Küreselleşme kılıfında sunulan süreç aslında “yerellik”tir. Ulus devletlerin yerini parçalı yapıların alarak “yeni-federalizm”in temellerinin atıldığı bu süreçte AB’nin desteğiyle kurulan ve AEGEE’yle ortak etkinlikleri olan Yerel Gündem 21 Habitat Derneği, Ulusal Gençlik Konseyleri, Alman Vakıfları, Yerel Gündem 21 Sekreterlikleri yoğun çaba içinde Türkiye’nin etnik haritasını çıkarmak yönünde çalışma yapmaktadırlar. Türk Anayasası’nda yer almamasına karşın bölgesellik; bölgesel kalkınma ajansları çalışmalarıyla yakında gündeme gelecektir. Ve bu hazırlıkların yasal boyutları da TBMM’de tartışılmaktadır. 28 Mart yerel seçimlerinde uzun erimli olarak hizmet değil, ulus devletin varlığı ya da yokluğu söz konusuydu. Kamu Yönetimi Temel Kanun Tasarısı’yla ve TBMM gündemine gelmesi beklenen 18 adet yasa tasarısıyla amaçlanan; yerel yönetimlere merkezî yönetimin yetkilerini sınırlandırıcı biçimde yetki devrini tasarlama yönünde ulus devletin giderek sorgulanması ve ulus devletin yerine etnik temelli çıkışlar yoluyla “federalizm”i hazırlamaktır.

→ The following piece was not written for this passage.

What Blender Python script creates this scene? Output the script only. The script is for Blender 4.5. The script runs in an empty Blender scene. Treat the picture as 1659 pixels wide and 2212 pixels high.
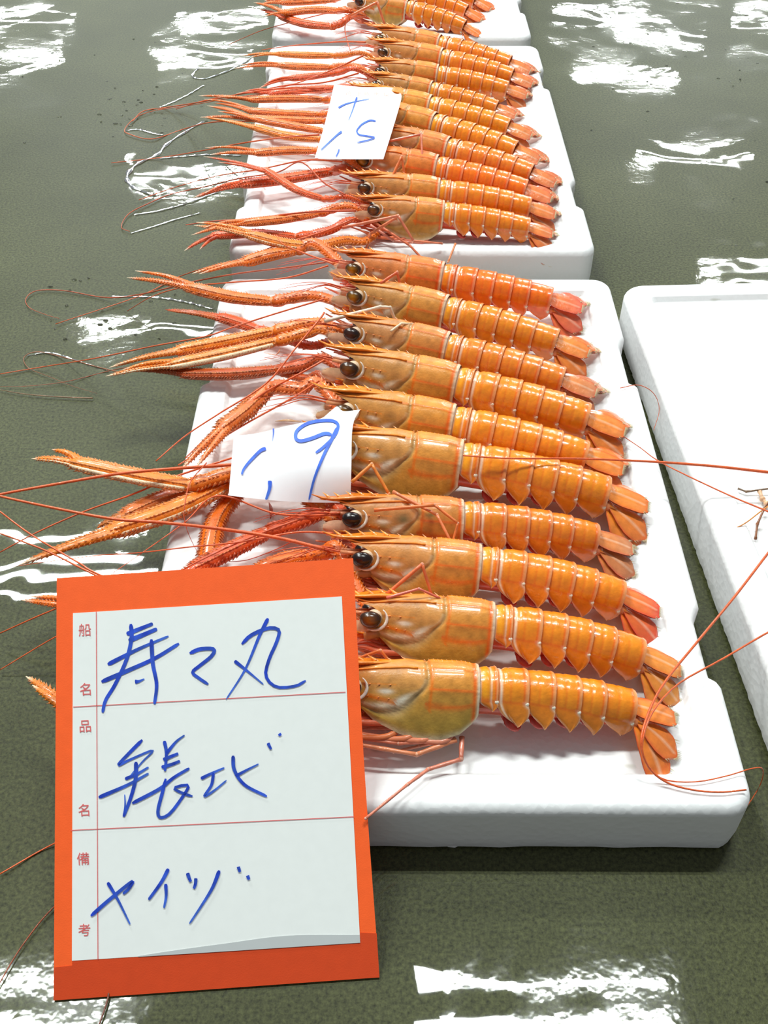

Bu karşı-devrimci süreçte, her olumsuz koşuldan olumlu/ilerici atılımlar gerçekleştirilebilir yaklaşımını içeren “olumlu sapma” yönünde hareket edilmeli ve Türk Devleti karşıtı NGO’ların etkisizleştirilmesi için ulusal örgütlerin tüm ideolojik farklılıkların ötesinde birlikteliği öngörülmelidir. Yazılanlar tükenmekte, fikir ve eylem bütünlük içinde hareket kendini zorunlu kılmaktadır.